┌──

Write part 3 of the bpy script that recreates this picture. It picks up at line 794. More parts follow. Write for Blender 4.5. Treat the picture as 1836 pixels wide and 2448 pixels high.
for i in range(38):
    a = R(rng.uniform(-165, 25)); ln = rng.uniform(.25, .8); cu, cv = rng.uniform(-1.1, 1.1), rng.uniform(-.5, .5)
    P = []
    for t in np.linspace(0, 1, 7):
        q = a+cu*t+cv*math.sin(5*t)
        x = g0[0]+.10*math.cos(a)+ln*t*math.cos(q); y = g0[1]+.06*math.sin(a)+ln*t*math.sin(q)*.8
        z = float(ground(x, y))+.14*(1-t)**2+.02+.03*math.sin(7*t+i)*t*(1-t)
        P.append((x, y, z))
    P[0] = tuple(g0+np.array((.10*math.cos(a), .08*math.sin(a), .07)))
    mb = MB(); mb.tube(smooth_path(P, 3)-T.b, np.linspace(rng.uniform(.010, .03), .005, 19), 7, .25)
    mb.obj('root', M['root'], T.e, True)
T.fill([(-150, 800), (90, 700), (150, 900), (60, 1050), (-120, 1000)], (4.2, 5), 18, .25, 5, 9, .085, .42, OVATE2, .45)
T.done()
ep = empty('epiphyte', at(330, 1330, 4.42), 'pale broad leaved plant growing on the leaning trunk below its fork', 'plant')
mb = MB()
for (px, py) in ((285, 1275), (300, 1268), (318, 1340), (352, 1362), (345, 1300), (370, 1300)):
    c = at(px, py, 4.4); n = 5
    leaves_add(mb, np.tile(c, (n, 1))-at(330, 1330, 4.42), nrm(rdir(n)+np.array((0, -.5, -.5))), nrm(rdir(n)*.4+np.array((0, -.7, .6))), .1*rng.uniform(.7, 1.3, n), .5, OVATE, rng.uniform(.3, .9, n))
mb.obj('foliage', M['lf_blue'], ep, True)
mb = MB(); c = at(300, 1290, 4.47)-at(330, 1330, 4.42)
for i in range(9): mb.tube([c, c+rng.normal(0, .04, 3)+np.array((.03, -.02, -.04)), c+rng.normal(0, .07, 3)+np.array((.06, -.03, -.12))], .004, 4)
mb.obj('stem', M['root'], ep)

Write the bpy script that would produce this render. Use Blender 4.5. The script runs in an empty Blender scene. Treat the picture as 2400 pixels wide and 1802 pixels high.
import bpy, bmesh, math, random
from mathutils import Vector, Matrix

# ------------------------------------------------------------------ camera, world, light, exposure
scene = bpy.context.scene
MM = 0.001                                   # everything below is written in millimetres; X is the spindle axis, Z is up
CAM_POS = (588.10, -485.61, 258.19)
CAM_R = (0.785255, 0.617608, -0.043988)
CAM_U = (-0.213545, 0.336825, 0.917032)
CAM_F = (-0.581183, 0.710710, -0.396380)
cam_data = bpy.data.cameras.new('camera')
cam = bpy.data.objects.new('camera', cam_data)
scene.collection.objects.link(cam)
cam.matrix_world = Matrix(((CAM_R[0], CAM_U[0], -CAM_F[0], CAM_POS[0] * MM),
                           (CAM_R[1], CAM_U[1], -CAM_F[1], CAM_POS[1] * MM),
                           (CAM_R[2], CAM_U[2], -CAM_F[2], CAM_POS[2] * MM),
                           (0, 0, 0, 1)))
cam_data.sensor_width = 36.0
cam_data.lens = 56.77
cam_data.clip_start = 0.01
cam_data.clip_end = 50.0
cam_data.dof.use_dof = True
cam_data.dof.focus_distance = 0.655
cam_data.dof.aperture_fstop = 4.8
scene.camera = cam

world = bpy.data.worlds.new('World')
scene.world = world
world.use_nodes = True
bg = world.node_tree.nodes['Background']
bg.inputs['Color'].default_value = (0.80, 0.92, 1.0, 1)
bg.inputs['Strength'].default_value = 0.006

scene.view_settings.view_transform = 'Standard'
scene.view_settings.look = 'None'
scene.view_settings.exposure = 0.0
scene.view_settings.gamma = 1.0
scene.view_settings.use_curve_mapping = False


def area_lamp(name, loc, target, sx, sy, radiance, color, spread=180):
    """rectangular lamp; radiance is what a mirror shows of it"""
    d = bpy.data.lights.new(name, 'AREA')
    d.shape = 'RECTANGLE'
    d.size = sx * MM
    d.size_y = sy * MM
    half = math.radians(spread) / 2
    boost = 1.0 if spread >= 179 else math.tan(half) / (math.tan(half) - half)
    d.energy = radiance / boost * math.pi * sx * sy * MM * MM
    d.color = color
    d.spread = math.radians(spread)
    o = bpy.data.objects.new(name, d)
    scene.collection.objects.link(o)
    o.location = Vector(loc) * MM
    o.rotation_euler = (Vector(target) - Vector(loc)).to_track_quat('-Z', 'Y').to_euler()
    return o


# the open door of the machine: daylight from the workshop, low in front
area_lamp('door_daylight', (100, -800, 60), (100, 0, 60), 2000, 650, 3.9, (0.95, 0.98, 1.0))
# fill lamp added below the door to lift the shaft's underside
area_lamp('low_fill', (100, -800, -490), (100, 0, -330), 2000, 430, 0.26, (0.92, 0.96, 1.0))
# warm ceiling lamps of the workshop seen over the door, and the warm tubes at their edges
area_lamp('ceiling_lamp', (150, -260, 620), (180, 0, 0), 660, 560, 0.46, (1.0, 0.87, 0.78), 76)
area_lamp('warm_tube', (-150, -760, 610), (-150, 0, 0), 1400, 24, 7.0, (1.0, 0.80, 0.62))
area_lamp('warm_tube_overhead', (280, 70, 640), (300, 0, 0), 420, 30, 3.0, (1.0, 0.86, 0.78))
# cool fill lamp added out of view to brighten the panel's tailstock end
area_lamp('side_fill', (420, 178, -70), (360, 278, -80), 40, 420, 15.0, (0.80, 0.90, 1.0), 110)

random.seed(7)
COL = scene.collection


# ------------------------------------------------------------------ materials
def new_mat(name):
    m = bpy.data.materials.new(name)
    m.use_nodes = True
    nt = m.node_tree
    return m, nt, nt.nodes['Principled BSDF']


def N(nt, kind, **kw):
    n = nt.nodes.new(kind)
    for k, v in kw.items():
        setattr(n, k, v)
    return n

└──

### TASK DIRECTIONS
Each line of the material should be echoed exactly.

### COMPLETED TASK
Write part 3 of the bpy script that recreates this picture. It picks up at line 794. More parts follow. Write for Blender 4.5. Treat the picture as 1836 pixels wide and 2448 pixels high.
for i in range(38):
    a = R(rng.uniform(-165, 25)); ln = rng.uniform(.25, .8); cu, cv = rng.uniform(-1.1, 1.1), rng.uniform(-.5, .5)
    P = []
    for t in np.linspace(0, 1, 7):
        q = a+cu*t+cv*math.sin(5*t)
        x = g0[0]+.10*math.cos(a)+ln*t*math.cos(q); y = g0[1]+.06*math.sin(a)+ln*t*math.sin(q)*.8
        z = float(ground(x, y))+.14*(1-t)**2+.02+.03*math.sin(7*t+i)*t*(1-t)
        P.append((x, y, z))
    P[0] = tuple(g0+np.array((.10*math.cos(a), .08*math.sin(a), .07)))
    mb = MB(); mb.tube(smooth_path(P, 3)-T.b, np.linspace(rng.uniform(.010, .03), .005, 19), 7, .25)
    mb.obj('root', M['root'], T.e, True)
T.fill([(-150, 800), (90, 700), (150, 900), (60, 1050), (-120, 1000)], (4.2, 5), 18, .25, 5, 9, .085, .42, OVATE2, .45)
T.done()
ep = empty('epiphyte', at(330, 1330, 4.42), 'pale broad leaved plant growing on the leaning trunk below its fork', 'plant')
mb = MB()
for (px, py) in ((285, 1275), (300, 1268), (318, 1340), (352, 1362), (345, 1300), (370, 1300)):
    c = at(px, py, 4.4); n = 5
    leaves_add(mb, np.tile(c, (n, 1))-at(330, 1330, 4.42), nrm(rdir(n)+np.array((0, -.5, -.5))), nrm(rdir(n)*.4+np.array((0, -.7, .6))), .1*rng.uniform(.7, 1.3, n), .5, OVATE, rng.uniform(.3, .9, n))
mb.obj('foliage', M['lf_blue'], ep, True)
mb = MB(); c = at(300, 1290, 4.47)-at(330, 1330, 4.42)
for i in range(9): mb.tube([c, c+rng.normal(0, .04, 3)+np.array((.03, -.02, -.04)), c+rng.normal(0, .07, 3)+np.array((.06, -.03, -.12))], .004, 4)
mb.obj('stem', M['root'], ep)

Write the bpy script that would produce this render. Use Blender 4.5. The script runs in an empty Blender scene. Treat the picture as 2400 pixels wide and 1802 pixels high.
import bpy, bmesh, math, random
from mathutils import Vector, Matrix

# ------------------------------------------------------------------ camera, world, light, exposure
scene = bpy.context.scene
MM = 0.001                                   # everything below is written in millimetres; X is the spindle axis, Z is up
CAM_POS = (588.10, -485.61, 258.19)
CAM_R = (0.785255, 0.617608, -0.043988)
CAM_U = (-0.213545, 0.336825, 0.917032)
CAM_F = (-0.581183, 0.710710, -0.396380)
cam_data = bpy.data.cameras.new('camera')
cam = bpy.data.objects.new('camera', cam_data)
scene.collection.objects.link(cam)
cam.matrix_world = Matrix(((CAM_R[0], CAM_U[0], -CAM_F[0], CAM_POS[0] * MM),
                           (CAM_R[1], CAM_U[1], -CAM_F[1], CAM_POS[1] * MM),
                           (CAM_R[2], CAM_U[2], -CAM_F[2], CAM_POS[2] * MM),
                           (0, 0, 0, 1)))
cam_data.sensor_width = 36.0
cam_data.lens = 56.77
cam_data.clip_start = 0.01
cam_data.clip_end = 50.0
cam_data.dof.use_dof = True
cam_data.dof.focus_distance = 0.655
cam_data.dof.aperture_fstop = 4.8
scene.camera = cam

world = bpy.data.worlds.new('World')
scene.world = world
world.use_nodes = True
bg = world.node_tree.nodes['Background']
bg.inputs['Color'].default_value = (0.80, 0.92, 1.0, 1)
bg.inputs['Strength'].default_value = 0.006

scene.view_settings.view_transform = 'Standard'
scene.view_settings.look = 'None'
scene.view_settings.exposure = 0.0
scene.view_settings.gamma = 1.0
scene.view_settings.use_curve_mapping = False


def area_lamp(name, loc, target, sx, sy, radiance, color, spread=180):
    """rectangular lamp; radiance is what a mirror shows of it"""
    d = bpy.data.lights.new(name, 'AREA')
    d.shape = 'RECTANGLE'
    d.size = sx * MM
    d.size_y = sy * MM
    half = math.radians(spread) / 2
    boost = 1.0 if spread >= 179 else math.tan(half) / (math.tan(half) - half)
    d.energy = radiance / boost * math.pi * sx * sy * MM * MM
    d.color = color
    d.spread = math.radians(spread)
    o = bpy.data.objects.new(name, d)
    scene.collection.objects.link(o)
    o.location = Vector(loc) * MM
    o.rotation_euler = (Vector(target) - Vector(loc)).to_track_quat('-Z', 'Y').to_euler()
    return o


# the open door of the machine: daylight from the workshop, low in front
area_lamp('door_daylight', (100, -800, 60), (100, 0, 60), 2000, 650, 3.9, (0.95, 0.98, 1.0))
# fill lamp added below the door to lift the shaft's underside
area_lamp('low_fill', (100, -800, -490), (100, 0, -330), 2000, 430, 0.26, (0.92, 0.96, 1.0))
# warm ceiling lamps of the workshop seen over the door, and the warm tubes at their edges
area_lamp('ceiling_lamp', (150, -260, 620), (180, 0, 0), 660, 560, 0.46, (1.0, 0.87, 0.78), 76)
area_lamp('warm_tube', (-150, -760, 610), (-150, 0, 0), 1400, 24, 7.0, (1.0, 0.80, 0.62))
area_lamp('warm_tube_overhead', (280, 70, 640), (300, 0, 0), 420, 30, 3.0, (1.0, 0.86, 0.78))
# cool fill lamp added out of view to brighten the panel's tailstock end
area_lamp('side_fill', (420, 178, -70), (360, 278, -80), 40, 420, 15.0, (0.80, 0.90, 1.0), 110)

random.seed(7)
COL = scene.collection


# ------------------------------------------------------------------ materials
def new_mat(name):
    m = bpy.data.materials.new(name)
    m.use_nodes = True
    nt = m.node_tree
    return m, nt, nt.nodes['Principled BSDF']


def N(nt, kind, **kw):
    n = nt.nodes.new(kind)
    for k, v in kw.items():
        setattr(n, k, v)
    return n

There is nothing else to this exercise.